Kern saves Navy’s season
Coming off an NCAA quarterfinal appearance, Navy struggled in the first half of the season and sunk to 2-6 with an ugly 18-7 loss at Loyola on March 18.
It was still possible for the Midshipmen to see their season end in mid-April when Patriot League leader Army arrived in Annapolis on Saturday. But with freshman goalie Ryan Kern making 10 of his 17 stops in the fourth quarter, Navy (6-7, 4-4) secured a place in the Patriot League tournament with a 10-7 victory.
“I was just locked in,” Kern said. “[Defensive midfielder] D.J. Plumer, before the fourth quarter, came up to me and said ‘No more goals. I don’t care what you have to do.’”
The Midshipmen are an intriguing possibility for next week’s conference tournament. They’ll be rested after a bye weekend and will play at home in the first round so long as either Army or Boston University wins on Friday.
The rest should help Kern, who has dealt with a foot injury since getting hurt in the season opener against Johns Hopkins. That, though, didn’t stop him from posting the most saves for a Navy goalie against Army since Mickey Jarboe stopped 19 shots in his final college game in 2000.
“You guys haven’t seen the best of him,” Navy coach Rick Sowell said. “He’s just getting going.”
Army far from finished
The loss at Navy left Army with its first conference loss of the season. But the deep Black Knights (10-2, 6-1 Patriot), who dealt Syracuse its lone setback of the year in February, still have as ideal a setup as they could ask for as they attempt to secure their first NCAA tournament berth since 2010.
Army plays host to Loyola (7-5, 5-2) on Friday in a de facto Patriot League regular season title game. The winner will host the conference tournament in a year when the automatic bid is especially valuable. The only Patriot League team with a plausible path to an at-large bid is Army.
“One of our goals to be a conference champion, and to be a conference champion in an eight-game season? That would speak very well of our guys,” Army coach Joe Alberici said.
As an added bonus, an Army victory would lock Navy into the No. 4 seed, with the Midshipmen needing a Patriot quarterfinal victory to set up a rematch.

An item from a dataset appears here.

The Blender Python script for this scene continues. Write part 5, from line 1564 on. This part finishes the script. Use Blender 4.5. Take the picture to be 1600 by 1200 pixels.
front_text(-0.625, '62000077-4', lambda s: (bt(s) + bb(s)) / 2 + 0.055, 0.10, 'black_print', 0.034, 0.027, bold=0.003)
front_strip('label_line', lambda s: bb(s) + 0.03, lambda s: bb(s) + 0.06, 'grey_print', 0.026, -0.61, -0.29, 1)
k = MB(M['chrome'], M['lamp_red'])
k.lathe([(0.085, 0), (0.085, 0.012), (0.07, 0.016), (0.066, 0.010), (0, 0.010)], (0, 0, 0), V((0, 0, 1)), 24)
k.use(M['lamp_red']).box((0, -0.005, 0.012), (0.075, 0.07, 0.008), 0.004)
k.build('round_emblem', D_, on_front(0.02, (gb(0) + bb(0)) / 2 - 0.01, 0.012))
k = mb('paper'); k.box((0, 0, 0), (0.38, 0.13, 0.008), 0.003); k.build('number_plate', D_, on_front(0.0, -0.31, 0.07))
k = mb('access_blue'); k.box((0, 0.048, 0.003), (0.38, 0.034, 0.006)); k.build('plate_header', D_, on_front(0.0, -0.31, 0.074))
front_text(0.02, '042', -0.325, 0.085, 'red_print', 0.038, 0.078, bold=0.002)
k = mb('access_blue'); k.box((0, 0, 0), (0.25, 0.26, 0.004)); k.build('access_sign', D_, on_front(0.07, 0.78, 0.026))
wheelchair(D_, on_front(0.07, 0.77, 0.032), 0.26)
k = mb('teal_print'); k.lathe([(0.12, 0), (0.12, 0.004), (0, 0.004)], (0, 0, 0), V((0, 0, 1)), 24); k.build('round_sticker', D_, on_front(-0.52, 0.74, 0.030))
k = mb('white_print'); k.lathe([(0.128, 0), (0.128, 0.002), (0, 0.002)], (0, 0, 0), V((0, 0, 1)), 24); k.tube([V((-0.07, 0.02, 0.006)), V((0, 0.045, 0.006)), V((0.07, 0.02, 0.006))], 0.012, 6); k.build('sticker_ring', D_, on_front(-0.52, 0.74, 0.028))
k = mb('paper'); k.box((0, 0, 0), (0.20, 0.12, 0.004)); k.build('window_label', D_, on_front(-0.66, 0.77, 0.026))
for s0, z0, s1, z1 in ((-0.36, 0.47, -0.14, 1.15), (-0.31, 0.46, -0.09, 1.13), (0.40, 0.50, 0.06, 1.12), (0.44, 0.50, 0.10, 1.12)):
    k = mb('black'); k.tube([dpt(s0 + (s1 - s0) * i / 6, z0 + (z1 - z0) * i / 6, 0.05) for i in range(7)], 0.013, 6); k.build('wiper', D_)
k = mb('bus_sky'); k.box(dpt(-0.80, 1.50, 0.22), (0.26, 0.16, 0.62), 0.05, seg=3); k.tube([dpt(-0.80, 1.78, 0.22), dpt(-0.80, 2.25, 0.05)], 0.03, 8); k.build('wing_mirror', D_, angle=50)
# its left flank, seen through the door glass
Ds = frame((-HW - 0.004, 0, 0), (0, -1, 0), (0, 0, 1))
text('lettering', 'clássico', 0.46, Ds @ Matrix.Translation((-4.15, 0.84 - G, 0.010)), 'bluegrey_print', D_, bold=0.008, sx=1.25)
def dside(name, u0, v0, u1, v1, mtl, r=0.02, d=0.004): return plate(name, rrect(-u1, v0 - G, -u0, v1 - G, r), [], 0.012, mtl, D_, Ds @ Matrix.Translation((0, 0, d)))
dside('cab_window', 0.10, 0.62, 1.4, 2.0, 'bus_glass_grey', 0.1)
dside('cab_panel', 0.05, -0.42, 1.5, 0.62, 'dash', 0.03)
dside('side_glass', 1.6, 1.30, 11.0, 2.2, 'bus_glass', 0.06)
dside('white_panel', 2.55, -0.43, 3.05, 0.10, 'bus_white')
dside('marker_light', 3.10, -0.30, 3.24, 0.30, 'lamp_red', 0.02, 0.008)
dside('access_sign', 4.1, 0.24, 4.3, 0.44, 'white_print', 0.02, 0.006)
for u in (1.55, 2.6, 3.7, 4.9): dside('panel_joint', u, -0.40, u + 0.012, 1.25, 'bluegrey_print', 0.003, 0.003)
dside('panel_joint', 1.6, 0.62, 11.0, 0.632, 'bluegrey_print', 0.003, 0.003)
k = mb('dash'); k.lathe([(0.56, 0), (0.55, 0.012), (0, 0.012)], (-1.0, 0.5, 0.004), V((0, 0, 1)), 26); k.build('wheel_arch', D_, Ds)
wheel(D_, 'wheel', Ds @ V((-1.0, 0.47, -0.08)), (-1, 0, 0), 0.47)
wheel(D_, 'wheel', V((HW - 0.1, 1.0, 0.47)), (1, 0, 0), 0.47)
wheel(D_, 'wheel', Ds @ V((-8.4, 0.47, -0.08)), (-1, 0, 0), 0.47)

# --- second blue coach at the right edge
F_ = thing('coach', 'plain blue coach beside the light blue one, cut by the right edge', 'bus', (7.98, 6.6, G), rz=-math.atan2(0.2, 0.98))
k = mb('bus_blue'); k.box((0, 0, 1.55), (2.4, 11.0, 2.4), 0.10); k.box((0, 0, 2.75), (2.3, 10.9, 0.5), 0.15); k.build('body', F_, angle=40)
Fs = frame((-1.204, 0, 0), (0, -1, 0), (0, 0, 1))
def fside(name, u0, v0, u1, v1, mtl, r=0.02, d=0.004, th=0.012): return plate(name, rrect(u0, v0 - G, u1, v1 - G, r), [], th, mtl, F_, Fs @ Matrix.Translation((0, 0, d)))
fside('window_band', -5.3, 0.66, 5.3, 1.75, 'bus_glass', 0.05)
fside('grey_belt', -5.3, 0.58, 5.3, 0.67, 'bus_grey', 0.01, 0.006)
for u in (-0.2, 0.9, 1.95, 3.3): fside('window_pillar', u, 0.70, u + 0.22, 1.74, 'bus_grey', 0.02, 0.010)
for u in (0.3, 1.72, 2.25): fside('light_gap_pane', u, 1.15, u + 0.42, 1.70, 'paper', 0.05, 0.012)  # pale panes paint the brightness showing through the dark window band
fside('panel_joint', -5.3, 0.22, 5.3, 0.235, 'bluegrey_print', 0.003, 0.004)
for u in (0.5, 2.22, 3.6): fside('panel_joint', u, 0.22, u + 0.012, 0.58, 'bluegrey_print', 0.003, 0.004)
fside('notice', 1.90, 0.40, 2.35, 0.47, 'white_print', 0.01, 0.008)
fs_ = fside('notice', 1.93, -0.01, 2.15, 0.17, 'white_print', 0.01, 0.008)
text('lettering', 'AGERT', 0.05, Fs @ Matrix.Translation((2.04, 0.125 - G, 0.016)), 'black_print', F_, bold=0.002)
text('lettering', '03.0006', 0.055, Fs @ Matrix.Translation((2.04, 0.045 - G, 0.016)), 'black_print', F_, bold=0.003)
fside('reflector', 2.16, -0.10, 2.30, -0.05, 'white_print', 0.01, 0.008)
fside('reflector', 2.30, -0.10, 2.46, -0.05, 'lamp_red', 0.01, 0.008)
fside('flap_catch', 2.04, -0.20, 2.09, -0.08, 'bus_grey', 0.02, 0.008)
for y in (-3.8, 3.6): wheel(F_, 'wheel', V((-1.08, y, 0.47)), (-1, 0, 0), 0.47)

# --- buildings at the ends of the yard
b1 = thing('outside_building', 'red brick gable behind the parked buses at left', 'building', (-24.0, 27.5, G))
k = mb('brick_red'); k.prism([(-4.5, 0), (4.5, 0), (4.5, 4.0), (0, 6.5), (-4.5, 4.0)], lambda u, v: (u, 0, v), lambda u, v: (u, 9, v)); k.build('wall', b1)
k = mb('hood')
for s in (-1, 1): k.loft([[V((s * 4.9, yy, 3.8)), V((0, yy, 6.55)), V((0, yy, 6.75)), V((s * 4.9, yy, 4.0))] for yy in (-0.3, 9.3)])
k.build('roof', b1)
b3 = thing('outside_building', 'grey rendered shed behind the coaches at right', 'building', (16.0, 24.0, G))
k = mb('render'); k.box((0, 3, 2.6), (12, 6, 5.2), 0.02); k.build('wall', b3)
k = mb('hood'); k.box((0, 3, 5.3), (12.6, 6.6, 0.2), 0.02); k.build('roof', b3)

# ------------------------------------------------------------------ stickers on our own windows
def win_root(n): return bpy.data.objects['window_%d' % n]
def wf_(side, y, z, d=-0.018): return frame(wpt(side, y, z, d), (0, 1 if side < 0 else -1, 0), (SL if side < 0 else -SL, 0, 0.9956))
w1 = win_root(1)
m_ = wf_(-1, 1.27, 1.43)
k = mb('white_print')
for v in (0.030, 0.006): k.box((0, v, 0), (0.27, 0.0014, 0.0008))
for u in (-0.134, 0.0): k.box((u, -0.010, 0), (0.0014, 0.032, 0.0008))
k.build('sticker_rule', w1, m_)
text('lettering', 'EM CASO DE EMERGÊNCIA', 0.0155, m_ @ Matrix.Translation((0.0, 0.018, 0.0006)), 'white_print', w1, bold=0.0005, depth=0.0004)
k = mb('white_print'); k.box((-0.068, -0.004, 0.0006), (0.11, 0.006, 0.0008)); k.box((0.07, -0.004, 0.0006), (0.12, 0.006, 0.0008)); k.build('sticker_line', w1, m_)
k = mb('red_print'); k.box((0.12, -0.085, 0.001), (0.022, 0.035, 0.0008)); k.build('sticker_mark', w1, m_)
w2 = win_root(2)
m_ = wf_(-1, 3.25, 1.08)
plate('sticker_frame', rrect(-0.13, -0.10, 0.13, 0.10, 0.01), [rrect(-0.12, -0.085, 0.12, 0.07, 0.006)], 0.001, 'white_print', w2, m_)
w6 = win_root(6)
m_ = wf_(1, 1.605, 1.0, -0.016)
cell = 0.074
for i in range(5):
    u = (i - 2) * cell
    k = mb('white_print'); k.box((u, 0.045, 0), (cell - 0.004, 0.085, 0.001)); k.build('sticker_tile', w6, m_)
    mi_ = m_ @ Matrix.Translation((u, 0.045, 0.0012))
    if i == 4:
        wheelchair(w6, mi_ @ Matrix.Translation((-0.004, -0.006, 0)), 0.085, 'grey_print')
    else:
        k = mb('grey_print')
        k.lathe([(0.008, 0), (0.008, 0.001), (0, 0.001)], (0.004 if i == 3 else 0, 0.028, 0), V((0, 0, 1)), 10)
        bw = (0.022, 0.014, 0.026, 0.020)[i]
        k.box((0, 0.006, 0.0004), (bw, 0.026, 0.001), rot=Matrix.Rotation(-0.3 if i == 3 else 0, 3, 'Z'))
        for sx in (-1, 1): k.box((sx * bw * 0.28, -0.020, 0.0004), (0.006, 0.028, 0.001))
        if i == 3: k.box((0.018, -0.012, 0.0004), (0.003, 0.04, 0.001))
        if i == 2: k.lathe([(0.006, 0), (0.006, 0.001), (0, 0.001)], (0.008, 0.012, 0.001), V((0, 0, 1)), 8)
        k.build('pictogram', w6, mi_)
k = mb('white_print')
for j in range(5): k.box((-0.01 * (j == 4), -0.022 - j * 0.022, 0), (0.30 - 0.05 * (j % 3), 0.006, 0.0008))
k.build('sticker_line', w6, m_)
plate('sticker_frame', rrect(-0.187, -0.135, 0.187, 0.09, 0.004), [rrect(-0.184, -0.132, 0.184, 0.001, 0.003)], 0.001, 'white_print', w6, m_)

In both of the last two years, Navy won the regular-season meeting but lost to the Black Knights less than two weeks later in the Patriot tournament.
New England’s NCAA haul
While it’s tempting to look at what region didn’t land any NCAA quarterfinals and championship weekends when the latest cycle of event hosts was revealed this week (namely, Maryland), what is much more interesting is the heavy presence in New England in the coming years.
There are two quarterfinals (2019 to East Hartford, Conn., and 2020 to Providence, R.I.) and a pair of championship weekends (2021 and 2022 in East Hartford) headed to the northeastern corner of the country. Toss in Memorial Day weekends in Foxborough, Mass., in 2017 and 2018, and there will be at least 16 Division I tournament games in New England over the next six years.
It’s a sharp turn for an area with only occasional glimpses of postseason lacrosse this century until five games were played there last year. Between 2000 and 2015, there were just 15 NCAA tournament games in New England, with Foxborough’s three championship weekends (2008-09 and 2012) accounting for more than half of them.